In a rare decision regarding this provision of the Lanham Act (Emerald Cities Collaborative v. Roese (Emerald Cities)), the US Court of Appeals for the Federal Circuit recently set important boundaries for these types of future assignment agreements.[2]
The applicant in Emerald Cities, Perry Orlando (Orlando), filed an intent-to-use application for the mark THE EMERALD CITY. Orlando then entered into an agreement with Emerald Cities Collaborative, Inc. (ECC) to assign the mark after it registered. After the registration, ECC opposed an application for the EMERALD CITY mark that an individual named Sheri Jean Roese filed. Roese asserted affirmative defenses and a counterclaim alleging that ECC’s registration was invalid because the agreement between Orlando and ECC was an impermissible assignment of an intent-to-use application.
The Federal Circuit focused on three provisions in its holding that the agreement between Orlando and ECC was an improper assignment instead of an agreement to assign. First, the agreement granted to ECC an irrevocable power of attorney to prosecute the application of the mark (and the agreement required Orlando to assist ECC in doing so). Second, the agreement allowed ECC, rather than Orlando, to exercise quality-control standards over Orlando’s use of the trademark and provided that Orlando would cease use of THE EMERALD CITY mark promptly in the event that ECC terminated it.

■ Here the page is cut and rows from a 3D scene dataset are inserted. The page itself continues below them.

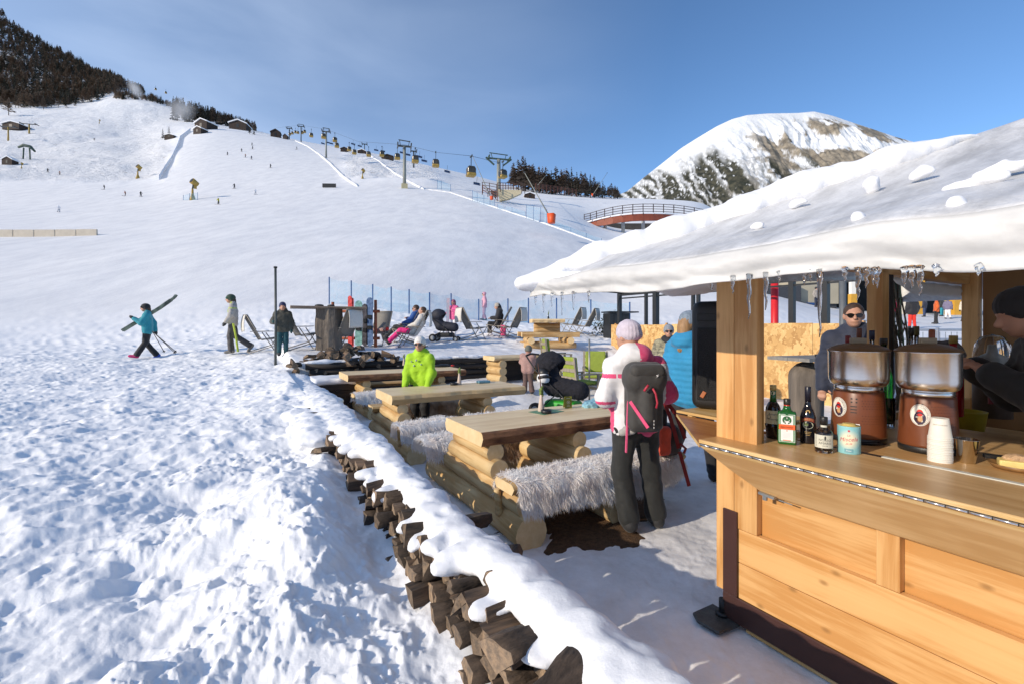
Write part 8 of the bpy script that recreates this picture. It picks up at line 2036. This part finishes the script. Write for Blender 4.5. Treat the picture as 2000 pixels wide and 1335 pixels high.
def net_mat():
    m, n, l, p = node_mat('blue_net'); tc = n.new('ShaderNodeTexCoord'); nt = n.new('ShaderNodeTexNoise'); nt.inputs['Scale'].default_value = 3; nt.inputs['Detail'].default_value = 5
    l.new(tc.outputs['Object'], nt.inputs['Vector']); mr_ = n.new('ShaderNodeMapRange'); mr_.inputs['From Min'].default_value = 0.3; mr_.inputs['From Max'].default_value = 0.7; mr_.inputs['To Min'].default_value = 0.10; mr_.inputs['To Max'].default_value = 0.32
    l.new(nt.outputs['Fac'], mr_.inputs['Value']); l.new(mr_.outputs['Result'], p.inputs['Alpha']); p.inputs['Base Color'].default_value = (0.16, 0.42, 0.62, 1); p.inputs['Roughness'].default_value = 0.8
    return m
NETM = net_mat(); POSTB = mat('post_blue', (0.02, 0.085, 0.25), 0.5, 0.1)
def net_fence(label, posts, r=0.025, grp=None, pm=None, nm=None):
    """posts: (foot point, height)"""
    b = posts[0][0]; t = thing('net_fence', label, 'net fence', b, 0, grp)
    for g, h in posts: MB().cyl(g - b - Vector((0, 0, 0.5)), g - b + Vector((0, 0, h)), r, n=6).build('post', [pm or POSTB], t)
    for (g0, h0), (g1_, h1) in zip(posts[:-1], posts[1:]):
        vs, fs = [], []; n = 6
        for i in range(n + 1):
            f = i / n; p = (g0 - b).lerp(g1_ - b, f); h = (h0 * (1 - f) + h1 * f) * 0.97 - 0.10 * math.sin(math.pi * f); zl = gz(p.x + b.x, p.y + b.y) - b.z
            vs += [(p.x, p.y, zl + 0.02), (p.x, p.y + 0.03 * math.sin(f * 9), p.z + h)]
        for i in range(n): fs.append((2 * i, 2 * i + 2, 2 * i + 3, 2 * i + 1))
        MB().add(vs, fs).build('net', [nm or NETM], t)
def posts_from(lst, y0=16):
    out = []
    for px, pb, pt in lst: g = hit(px, pb, y0); b = 640 - (g.z - HC) / g.y * FPX; out.append((g, (b - pt) * g.y / FPX))
    return out
net_fence('long pale blue net fence on dark blue poles behind the deck chairs', posts_from([(643, 594, 541), (686, 597, 548), (728, 601, 555), (764, 608, 560), (799, 613, 565), (839, 619, 571), (881, 622, 573), (935, 626, 584), (992, 630, 583), (1032, 632, 582), (1087, 634, 582), (1154, 637, 585), (1230, 640, 590)]), 0.035)
LBP = POSTB
net_fence('pale blue net coloured as the shaded snow wall down the left edge of the steep piste', posts_from([(372, 257, 250), (352, 272, 265), (346, 290, 282), (336, 310, 303), (322, 332, 323), (311, 352, 341)], 60), 0.05, nm=mat('shade_band_net', (0.30, 0.47, 0.66), 0.8, 0.15, 0.6, alpha=0.75))  # denser blue net paints the shaded band of the snow wall
net_fence('blue net fence running down from the hilltop terrace', posts_from([(923, 393, 372), (932, 396, 376), (945, 400, 381), (957, 403, 386), (966, 405, 389)], 40), 0.05)
net_fence('low pale net fence sagging between the two taller net fences', posts_from([(972, 409, 398), (1000, 416, 405), (1026, 425, 413)], 40), 0.04)
net_fence('blue net fence beside the orange padded snow lance', posts_from([(1028, 427, 400), (1042, 431, 403), (1056, 435, 405), (1068, 439, 408)], 40), 0.05)
net_fence('pale net fence trailing down the slope right of the orange lance', posts_from([(1080, 442, 430), (1115, 455, 444), (1145, 466, 455), (1175, 476, 466)], 40), 0.04)
net_fence('small blue net panel near the foot of the groomed edge', posts_from([(854, 370, 352), (862, 371, 353), (880, 374, 360)], 60), 0.06)
net_fence('blue padding net round the middle snow gun', posts_from([(358, 392, 381), (370, 392, 378), (386, 391, 376)], 60), 0.05)
def lance(label, px0, py0, px1, py1, Yd, box=None):
    b = P(px0, py0, Yd); t_ = P(px1, py1, Yd + 3); t = thing('snow_lance', label, 'snow lance', b, 0)
    MB().tube([Vector((0, 0, -0.5)), t_ - b], [0.13, 0.06], 7).build('pole', [PYG], t); MB().cyl((t_ - b) * 0.985, (t_ - b) * 1.01, 0.14, n=6).build('nozzle', [PYD], t)
    if box: MB().lathe([(0.75 * box, -1.2 * box), (0.8 * box, -1.1 * box), (0.95 * box, 0.55 * box), (0.85 * box, 0.6 * box)], n=4).build('padding', [mat('orange_pad', (0.72, 0.09, 0.015), 0.5, 0.1)], t, None, 0.4)
lance('snow lance with bright orange padding above the blue nets', 1077, 424, 1024, 337, 84, 0.95); lance('snow lance leaning over the hilltop terrace with a small red box', 960, 386, 922, 303, 120, 0.5); lance('short snow lance against the larch wood', 1050, 360, 1072, 336, 200); lance('thin snow lance on the hill crest near the end of the wood', 1157, 380, 1186, 338, 200, 0.5)
t = thing('padded_barrier', 'long low beige padded barrier across the piste at the far left', 'barrier', hit(75, 463, 30), 0.0); k = t.location.y / FPX
for i in range(7):
    x0 = (-130 + i * 41) * k
    if x0 / k + 75 > 150: break
    zz = gz(t.location.x + x0, t.location.y) - t.location.z
    MB().box((x0 + 20 * k, 0, 0.55 + zz * 0.5), (40.2 * k, 0.25, 1.25)).build('pad', [mat('beige_pad', (0.50, 0.45, 0.37), 0.8, 0.08, 1.0)], t, bev=0.08, seg=2)
MB().bar((80 * k, 0.0, 0.15), (106 * k, 1, 0.3), 0.1, 1.0).build('net', [mat('pale_net', (0.62, 0.60, 0.56), 0.8, 0.1)], t)
g = hit(643, 367, 90); k = g.y / FPX; t = thing('banner_board', 'small dark board standing at the foot of the steep piste', 'board', g, 0.05); MB().box((0, 0, 4.2 * k), (26 * k, 0.2, 7.5 * k)).build('board', [BLACK], t)
for s in (-1, 1): MB().cyl((s * 11 * k, 0.1, -0.5), (s * 11 * k, 0.1, 4 * k), 0.08, n=6).build('post', [PYD], t)
# packed snow berms along the piste edges
def berm(pts, r, y0, lab):
    P3 = []
    dense = [(np.interp(t, range(len(pts)), [p[0] for p in pts]), np.interp(t, range(len(pts)), [p[1] for p in pts])) for t in np.linspace(0, len(pts) - 1, len(pts) * 7)]
    for px, py in dense: P3.append(hit(px, py, y0))
    rs = [r * (0.75 + 0.25 * R.random()) for _ in P3]; rs[0] = rs[-1] = 0.1
    o = MB().tube([p + Vector((0, 0, -r * 0.2)) for p in P3], rs, 8).build('snow_berm', [snow_mat('berm_snow', (0.78, 0.79, 0.81), 0.4, (6, 1.2))]); tag(o, lab, None, None, 'structure')
berm([(575, 275), (602, 287), (625, 303), (645, 320), (670, 345), (700, 366)], 0.85, 100, 'rounded snow edge of the steep piste'); berm([(712, 297), (738, 314), (770, 338), (800, 356), (829, 371)], 0.75, 100, 'snow edge between gully and right slope'); berm([(835, 371), (880, 377), (930, 394), (1000, 417), (1060, 436), (1120, 458), (1180, 480)], 0.42, 30, 'snow edge along the right side of the near piste')

# ------------------------------------------------------------------ hilltop terrace railings and the curved bridge
RDW = mat('rail_red', (0.125, 0.042, 0.026), 0.7, 0.25, 1.2); RDK = mat('rail_dark', (0.040, 0.020, 0.016), 0.7, 0.25, 1.2)
def railing(label, pts, h, rails, m, every=1, name='railing', wd=0.16):
    b = pts[0]; t = thing(name, label, 'railing', b, 0)
    for p in pts[::every]: MB().box(p - b + Vector((0, 0, h / 2 - 0.3)), (wd * 1.3, wd * 1.3, h + 0.6)).build('post', [m], t)
    for p0, p1 in zip(pts[:-1], pts[1:]):
        for j in range(rails): z = h * (0.22 + 0.75 * j / max(1, rails - 1)); MB().bar(p0 - b + Vector((0, 0, z)), p1 - b + Vector((0, 0, z)), wd * 0.5, wd).build('rail', [m], t)
    return t
railing('dark wooden railing round the near corner of the hilltop terrace', [P(942, 377, 148), P(956, 379, 146), P(970, 382, 144)], 3.4, 4, RDK)
railing('reddish boarded railing along the top of the pale retaining wall', [P(972 + i * 5.2, 371 - 0.05 * i, 146 + i) for i in range(8)], 2.2, 3, RDW)
railing('railing with snowy bars stepping down right of the retaining wall', [P(1013, 374, 152), P(1019, 375, 152), P(1025, 377, 152)], 3.0, 4, RDK)
railing('sloping wooden railing down the left side of the hilltop terrace', [P(943, 374, 147), P(953, 381, 142), P(963, 386, 139), P(972, 389, 137)], 2.0, 3, RDW)
railing('long reddish wooden fence along the hilltop in front of the larch wood', [P(1046 + i * 7.2, 370.5 + i * 0.95, 196 + i * 2) for i in range(12)], 2.6, 4, RDW)
b = P(972, 386, 147); t = thing('retaining_wall', 'pale cream retaining wall under the hilltop terrace', 'wall', b, 0); k = 147 / FPX
mb = MB(); mb.prism([(0, 2), (4 * k, -1), (22 * k, -3 * k), (46 * k, 8 * k), (46 * k, 14 * k), (0, 16 * k)], 0, 1.5, axis='y'); mb.build('wall_face', [mat('cream_wall', (0.52, 0.45, 0.30), 0.8, 0.08, 0.5)], t)
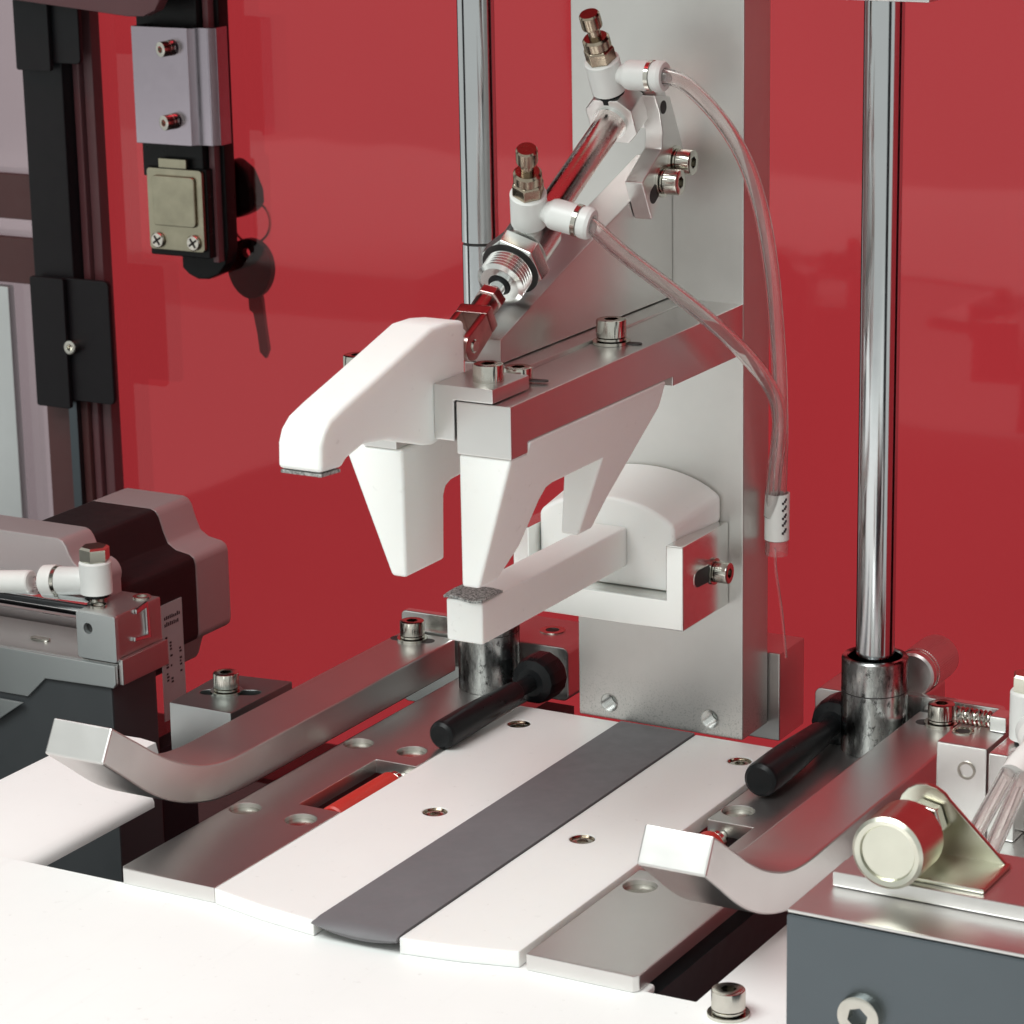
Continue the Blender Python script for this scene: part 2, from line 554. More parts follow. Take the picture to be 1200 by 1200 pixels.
# black door post with its hinge plates
f = thing("door_post", "tall black door frame post with two hinge plates left of the red sheet", "frame", (-410, 240, -150))
MB().box(-416.0, -396.5, 232, 246, 4.0, 420).bevel(0.8).build("post", BLACK_MATT, f)
MB().box(-417, -396.5, 236, 246, -150, 3.5).bevel(0.5).build("lower_post", RAIL_BROWN, f)
MB().box(-403.5, -399.6, 233, 235.8, -150, 3.5).build("dark_gasket", ALU_DARK, f)
MB().box(-396.2, -393.0, 238, 246, -150, 420).bevel(0.4).build("reveal", REVEAL, f)
MB().box(-392.4, -388.0, 240, 246, -150, 420).bevel(0.4).build("inner_reveal", REVEAL, f)
for z0, z1 in ((2.5, 52.0), (135, 190)):
    hp = MB().prism(rrect(-402, -378.2 if z0 < 100 else -385.5, z0 + 2.5, z1 + 2.0, 2.0), 'y', 229.5, 231.8).bevel(0.4).build("hinge_plate", BLACK_MATT, f)
    MB().prism(rrect(-414.5, -398, z0 - 0.5, z1 + 2, 1.0), 'y', 227.0, 229.2).bevel(0.4).build("hinge_leaf", BLACK_MATT, f)
screw(f, (-396.0, 229.4, 27.0), (0, -1, 0), 0.8, False)

# lock on the door
l = thing("door_lock", "black door lock with bright steel keeper and dull brass striker plate", "lock", (-345, 246, 60))
MB().prism([(-350, 200), (-350, 60), (-347, 57.5), (-343, 56), (-338, 56.3), (-333, 58.6), (-329.5, 63), (-328.2, 69), (-328.0, 200)], 'y', 240, 247).bevel(0.7).build("handle_body", BLACK, l)
MB().box(-361.0, -333.0, 233, 239.5, 96, 170).bevel(0.6).build("lock_case", BLACK, l)
MB().box(-332.4, -329.8, 236, 239.8, 64, 175).bevel(0.3).build("red_edge_strip", REVEAL, l)
MB().box(-358.5, -331.0, 232, 239.5, 66, 100).bevel(0.6).build("striker_base", BLACK, l)
kp = MB()
kp.prism([(-357.2, 224.6), (-357.2, 234), (-356.0, 234), (-356.0, 225.9), (-332.5, 225.9), (-330.5, 228.0), (-327.5, 228.8), (-325.2, 228.8), (-323.6, 230.5), (-323.4, 237), (-322.2, 237),
          (-322.2, 229.9), (-324.6, 227.6), (-327.4, 227.6), (-329.9, 226.8), (-331.8, 224.6)], 'z', 109.8, 153.6)
kp.bevel(0.3, 2)
kp.build("keeper_plate", LATCH, l)
for zc in (145.6, 118.4):
    b = MB(); b.cyl((-338.9, 224.6, zc + 0.6), (-0.3, -0.95, 0.0), 3.0, 2.2, 18); b.bevel(0.3)
    b.build("spacer", STEEL, l)
    screw(l, (-339.5, 222.6, zc + 0.5), (-0.3, -0.95, -0.05), 0.82, False)
sp = MB(); sp.prism(rrect(-357.3, -331.9, 68.6, 99.8, 1.5), 'y', 230.0, 231.8); sp.bevel(0.3); sp.build("striker_plate", STRIKER, l)
sp = MB(); sp.prism([(-351.6, 100.0), (-338.8, 100.0), (-338.8, 103.6), (-351.6, 103.6)], 'y', 230.0, 231.8); sp.bevel(0.3); sp.build("striker_tongue", STRIKER, l)
sp = MB(); sp.prism(rrect(-354.3, -334.8, 78.0, 97.2, 1.6), 'y', 228.8, 229.9); sp.bevel(0.5, 3); sp.build("striker_boss", STRIKER, l)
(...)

Finally, Orlando agreed not to challenge ECC’s use of the mark or support challenges by third parties, whether before or after the registration date.
The Federal Circuit reasoned that although the form of the assignment technically required a delayed transfer of the mark after it matured to registration, the agreement’s substance constituted an immediate assignment of an intent-to-use application. Accordingly, the Federal Circuit upheld the Trademark Trial and Appeal Board’s decision that the assignment was improper and consequently canceled the registration.
Entering into an agreement that purports to have an applicant agree to assign an intent-to-use application in the future, but in effect transfers control of a trademark to the future assignee, could have serious consequences for the enforceability and validity of trademark rights, even years after the application has matured to registration. Rights holders should partner with corporate and intellectual property counsel to ensure that agreements related to intent-to-use application are properly structured to avoid such a result.
[1] 15 U.S.C. § 1060(a).
[2] Emerald Cities Collaborative v. Roese, No. 16-ag-1703, 2016 WL 7210145 (Fed. Cir. Dec. 13, 2016).